Title: The Hour I First Believed
Author: Wally Lamb
# of Pages: 768
Summary (from amazon.com): In his new novel, The Hour I First Believed, Lamb travels well beyond his earlier work and embodies in his fiction myth, psychology, family history stretching back many generations, and the questions of faith that lie at the heart of everyday life. The result is an extraordinary tour de force, at once a meditation on the human condition and an unflinching yet compassionate evocation of character.
When forty-seven-year-old high school teacher Caelum Quirk and his younger wife, Maureen, a school nurse, move to Littleton, Colorado, they both get jobs at Columbine High School. In April 1999, Caelum returns home to Three Rivers, Connecticut, to be with his aunt who has just had a stroke. But Maureen finds herself in the school library at Columbine, cowering in a cabinet and expecting to be killed, as two vengeful students go on a carefully premeditated, murderous rampage. Miraculously she survives, but at a cost: she is unable to recover from the trauma. Caelum and Maureen flee Colorado and return to an illusion of safety at the Quirk family farm in Three Rivers. But the effects of chaos are not so easily put right, and further tragedy ensues.

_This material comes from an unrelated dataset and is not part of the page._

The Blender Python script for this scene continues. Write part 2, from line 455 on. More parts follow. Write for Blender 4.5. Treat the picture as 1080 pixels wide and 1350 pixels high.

While Maureen fights to regain her sanity, Caelum discovers a cache of old diaries, letters, and newspaper clippings in an upstairs bedroom of his family's house. The colorful and intriguing story they recount spans five generations of Quirk family ancestors, from the Civil War era to Caelum's own troubled childhood. Piece by piece, Caelum reconstructs the lives of the women and men whose legacy he bears. Unimaginable secrets emerge; long-buried fear, anger, guilt, and grief rise to the surface.
As Caelum grapples with unexpected and confounding revelations from the past, he also struggles to fashion a future out of the ashes of tragedy. His personal quest for meaning and faith becomes a mythic journey that is at the same time quintessentially contemporary-and American.
Opinion: I was completely enthralled by the book - it was engaging, relevant, and so so interesting. I love Lamb's context - taking the nonfiction events of Columbine and the start of the Iraq war following 9/11 and weaving his own story within and around it. Couple that with his wordsmithing, his timeline, and how multi-dimensional the character of Caelum is, I flew through all 700+ pages of this book without looking back. I think, for me, the best part about reading this book was the clear definition of Caelum as a character from the very beginning and the very end - his transformation is well defined and all of that is because of Lamb's storytelling.